All I have is my experiences, and from them, all I can say is that the only way to keep a relationship working and healthy is to accept each other for who they are.


Change is good and necessary, but it’s always a personal choice.

Someone may inspire you to change, but in the end, that choice is yours.

And when two people are in an adult, mature relationship, they will feel what the other wants or needs.

They will ask and do their best to be the best partner they can be.

And these efforts should never go unnoticed.

It’s important to make a list of the things you need in a relationship; e.g. monogamy, respect, affection, quality time, etc.

If your boyfriend isn’t meeting your basic needs, it’s time to move on.

Generally, these things do not change a person’s character.

If you’re unhappy with who your partner is today, stop being unfair to them and yourself, because it’s a waste of time.

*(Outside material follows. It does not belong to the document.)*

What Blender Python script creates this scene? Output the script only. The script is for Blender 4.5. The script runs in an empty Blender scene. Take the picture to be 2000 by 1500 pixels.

But your wants are very different from your needs.

If you want your boyfriend to buy you flowers every month and remember your birthday every year… clean the sink after he shaves or chops up his fried chicken, counts yourself lucky.

Do not worry about the little things.

And while this may irritate you, ask yourself if your relationship is really worth destroying.

Am I saying to be the passive-aggressive type?


I’m saying don’t take this thing too seriously, because if your fundamental needs are being met, you’re a lot luckier than a lot of people out there.

Change takes time, and yes, a little nudge can help set things in the right direction.

But the only way to make change backfire faster than saying “it’s all over” is by criticizing and nagging.

The illusion of potential that you see in the other person is just that – an illusion.